[THE TASK] Please copy the lines below exactly, from the first one through the line showing "W.node_tree.nodes['Background'].inputs[1].default_value = .20".

[MATERIAL]
-------
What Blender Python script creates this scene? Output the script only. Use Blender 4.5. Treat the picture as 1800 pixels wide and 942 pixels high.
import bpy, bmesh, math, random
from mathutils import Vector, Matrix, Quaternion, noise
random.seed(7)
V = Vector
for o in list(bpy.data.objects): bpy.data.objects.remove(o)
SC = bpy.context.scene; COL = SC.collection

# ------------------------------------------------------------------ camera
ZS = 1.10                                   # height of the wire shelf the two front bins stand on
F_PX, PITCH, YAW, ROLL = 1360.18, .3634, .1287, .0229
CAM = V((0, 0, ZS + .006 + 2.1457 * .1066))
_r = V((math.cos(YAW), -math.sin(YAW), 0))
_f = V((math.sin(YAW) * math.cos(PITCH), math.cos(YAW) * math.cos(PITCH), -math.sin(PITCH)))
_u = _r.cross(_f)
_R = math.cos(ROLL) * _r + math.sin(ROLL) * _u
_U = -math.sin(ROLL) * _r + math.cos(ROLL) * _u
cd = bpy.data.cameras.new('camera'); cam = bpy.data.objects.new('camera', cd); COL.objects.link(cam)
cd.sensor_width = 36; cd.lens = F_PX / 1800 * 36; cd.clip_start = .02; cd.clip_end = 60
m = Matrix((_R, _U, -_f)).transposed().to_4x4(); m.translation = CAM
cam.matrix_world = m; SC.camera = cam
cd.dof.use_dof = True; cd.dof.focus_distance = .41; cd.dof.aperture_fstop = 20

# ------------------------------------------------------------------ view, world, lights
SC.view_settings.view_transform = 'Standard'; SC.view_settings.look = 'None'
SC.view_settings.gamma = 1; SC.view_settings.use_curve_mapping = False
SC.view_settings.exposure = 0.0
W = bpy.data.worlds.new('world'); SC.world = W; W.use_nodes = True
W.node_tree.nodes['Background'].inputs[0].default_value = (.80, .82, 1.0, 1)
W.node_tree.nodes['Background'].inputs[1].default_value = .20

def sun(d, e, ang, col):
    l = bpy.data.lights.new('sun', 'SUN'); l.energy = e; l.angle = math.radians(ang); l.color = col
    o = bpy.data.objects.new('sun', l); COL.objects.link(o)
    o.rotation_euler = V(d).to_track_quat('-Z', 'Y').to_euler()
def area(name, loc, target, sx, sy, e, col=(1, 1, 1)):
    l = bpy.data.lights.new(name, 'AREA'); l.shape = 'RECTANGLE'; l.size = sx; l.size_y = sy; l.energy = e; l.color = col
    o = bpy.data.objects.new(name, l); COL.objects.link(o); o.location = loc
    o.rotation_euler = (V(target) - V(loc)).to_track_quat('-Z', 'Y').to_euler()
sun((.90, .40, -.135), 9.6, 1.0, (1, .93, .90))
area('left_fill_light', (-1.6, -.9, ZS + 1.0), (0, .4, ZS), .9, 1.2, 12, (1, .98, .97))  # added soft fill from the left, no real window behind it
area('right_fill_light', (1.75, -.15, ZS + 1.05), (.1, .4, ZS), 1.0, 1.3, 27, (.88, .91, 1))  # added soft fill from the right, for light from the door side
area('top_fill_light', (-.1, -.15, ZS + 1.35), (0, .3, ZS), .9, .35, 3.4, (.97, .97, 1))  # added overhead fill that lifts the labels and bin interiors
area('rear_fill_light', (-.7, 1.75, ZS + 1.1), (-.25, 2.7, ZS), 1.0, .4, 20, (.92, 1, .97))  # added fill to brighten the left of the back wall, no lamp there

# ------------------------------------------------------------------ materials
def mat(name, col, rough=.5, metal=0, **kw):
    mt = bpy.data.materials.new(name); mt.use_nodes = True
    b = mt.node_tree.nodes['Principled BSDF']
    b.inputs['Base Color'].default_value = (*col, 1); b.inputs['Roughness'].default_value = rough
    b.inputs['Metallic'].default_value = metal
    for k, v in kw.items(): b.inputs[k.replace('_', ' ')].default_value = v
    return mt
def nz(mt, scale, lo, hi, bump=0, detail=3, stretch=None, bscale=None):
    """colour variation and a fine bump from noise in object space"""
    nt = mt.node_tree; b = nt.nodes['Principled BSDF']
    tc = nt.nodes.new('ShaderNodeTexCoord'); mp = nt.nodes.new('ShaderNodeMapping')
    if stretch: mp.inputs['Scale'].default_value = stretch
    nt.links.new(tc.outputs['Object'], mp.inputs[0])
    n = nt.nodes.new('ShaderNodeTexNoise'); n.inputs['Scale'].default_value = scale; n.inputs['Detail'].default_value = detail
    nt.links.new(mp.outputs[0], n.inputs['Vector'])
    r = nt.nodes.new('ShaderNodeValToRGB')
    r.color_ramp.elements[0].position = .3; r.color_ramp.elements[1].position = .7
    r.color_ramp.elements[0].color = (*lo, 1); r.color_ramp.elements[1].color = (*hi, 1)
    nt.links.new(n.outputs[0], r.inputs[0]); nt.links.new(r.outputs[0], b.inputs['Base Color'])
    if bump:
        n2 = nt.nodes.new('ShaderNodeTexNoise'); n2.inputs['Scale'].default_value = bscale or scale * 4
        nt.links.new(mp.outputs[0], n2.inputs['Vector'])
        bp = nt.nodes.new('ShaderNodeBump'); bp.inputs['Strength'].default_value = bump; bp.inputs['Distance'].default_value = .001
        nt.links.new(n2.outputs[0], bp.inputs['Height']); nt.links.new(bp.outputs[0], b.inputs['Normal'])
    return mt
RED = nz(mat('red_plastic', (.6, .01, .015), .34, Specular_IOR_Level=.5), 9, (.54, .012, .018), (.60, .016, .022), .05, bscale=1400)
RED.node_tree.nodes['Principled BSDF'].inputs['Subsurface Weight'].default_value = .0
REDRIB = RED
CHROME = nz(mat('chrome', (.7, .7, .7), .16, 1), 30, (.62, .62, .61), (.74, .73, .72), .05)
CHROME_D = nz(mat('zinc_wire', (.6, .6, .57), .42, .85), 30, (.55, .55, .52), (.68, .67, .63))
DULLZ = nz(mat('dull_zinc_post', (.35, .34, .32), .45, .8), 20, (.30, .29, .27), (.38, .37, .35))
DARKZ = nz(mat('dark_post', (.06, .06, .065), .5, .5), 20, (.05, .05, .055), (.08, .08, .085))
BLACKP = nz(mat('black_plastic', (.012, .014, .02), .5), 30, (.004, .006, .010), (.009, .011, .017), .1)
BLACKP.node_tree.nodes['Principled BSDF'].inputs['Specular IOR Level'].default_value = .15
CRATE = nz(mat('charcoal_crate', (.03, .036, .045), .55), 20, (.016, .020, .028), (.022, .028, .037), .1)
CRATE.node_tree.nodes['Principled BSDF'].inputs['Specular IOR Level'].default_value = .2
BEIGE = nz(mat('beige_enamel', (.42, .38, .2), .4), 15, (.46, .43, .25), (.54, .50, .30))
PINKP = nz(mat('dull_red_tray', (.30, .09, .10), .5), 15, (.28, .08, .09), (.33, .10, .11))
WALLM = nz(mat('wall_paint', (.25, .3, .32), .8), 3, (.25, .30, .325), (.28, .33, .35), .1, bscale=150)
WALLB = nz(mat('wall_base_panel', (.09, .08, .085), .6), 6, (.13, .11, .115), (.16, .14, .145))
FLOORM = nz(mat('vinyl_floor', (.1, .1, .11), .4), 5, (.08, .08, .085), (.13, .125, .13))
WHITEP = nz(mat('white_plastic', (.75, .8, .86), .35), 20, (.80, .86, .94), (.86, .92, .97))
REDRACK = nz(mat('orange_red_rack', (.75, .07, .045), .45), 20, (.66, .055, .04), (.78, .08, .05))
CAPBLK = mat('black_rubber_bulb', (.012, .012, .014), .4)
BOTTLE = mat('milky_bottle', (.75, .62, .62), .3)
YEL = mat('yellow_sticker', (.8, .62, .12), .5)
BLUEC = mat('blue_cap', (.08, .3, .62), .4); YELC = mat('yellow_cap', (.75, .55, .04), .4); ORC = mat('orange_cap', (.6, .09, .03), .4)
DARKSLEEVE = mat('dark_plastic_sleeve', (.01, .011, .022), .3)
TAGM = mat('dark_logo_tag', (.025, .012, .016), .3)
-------
[TASK RESULT]
What Blender Python script creates this scene? Output the script only. Use Blender 4.5. Treat the picture as 1800 pixels wide and 942 pixels high.
import bpy, bmesh, math, random
from mathutils import Vector, Matrix, Quaternion, noise
random.seed(7)
V = Vector
for o in list(bpy.data.objects): bpy.data.objects.remove(o)
SC = bpy.context.scene; COL = SC.collection

# ------------------------------------------------------------------ camera
ZS = 1.10                                   # height of the wire shelf the two front bins stand on
F_PX, PITCH, YAW, ROLL = 1360.18, .3634, .1287, .0229
CAM = V((0, 0, ZS + .006 + 2.1457 * .1066))
_r = V((math.cos(YAW), -math.sin(YAW), 0))
_f = V((math.sin(YAW) * math.cos(PITCH), math.cos(YAW) * math.cos(PITCH), -math.sin(PITCH)))
_u = _r.cross(_f)
_R = math.cos(ROLL) * _r + math.sin(ROLL) * _u
_U = -math.sin(ROLL) * _r + math.cos(ROLL) * _u
cd = bpy.data.cameras.new('camera'); cam = bpy.data.objects.new('camera', cd); COL.objects.link(cam)
cd.sensor_width = 36; cd.lens = F_PX / 1800 * 36; cd.clip_start = .02; cd.clip_end = 60
m = Matrix((_R, _U, -_f)).transposed().to_4x4(); m.translation = CAM
cam.matrix_world = m; SC.camera = cam
cd.dof.use_dof = True; cd.dof.focus_distance = .41; cd.dof.aperture_fstop = 20

# ------------------------------------------------------------------ view, world, lights
SC.view_settings.view_transform = 'Standard'; SC.view_settings.look = 'None'
SC.view_settings.gamma = 1; SC.view_settings.use_curve_mapping = False
SC.view_settings.exposure = 0.0
W = bpy.data.worlds.new('world'); SC.world = W; W.use_nodes = True
W.node_tree.nodes['Background'].inputs[0].default_value = (.80, .82, 1.0, 1)
W.node_tree.nodes['Background'].inputs[1].default_value = .20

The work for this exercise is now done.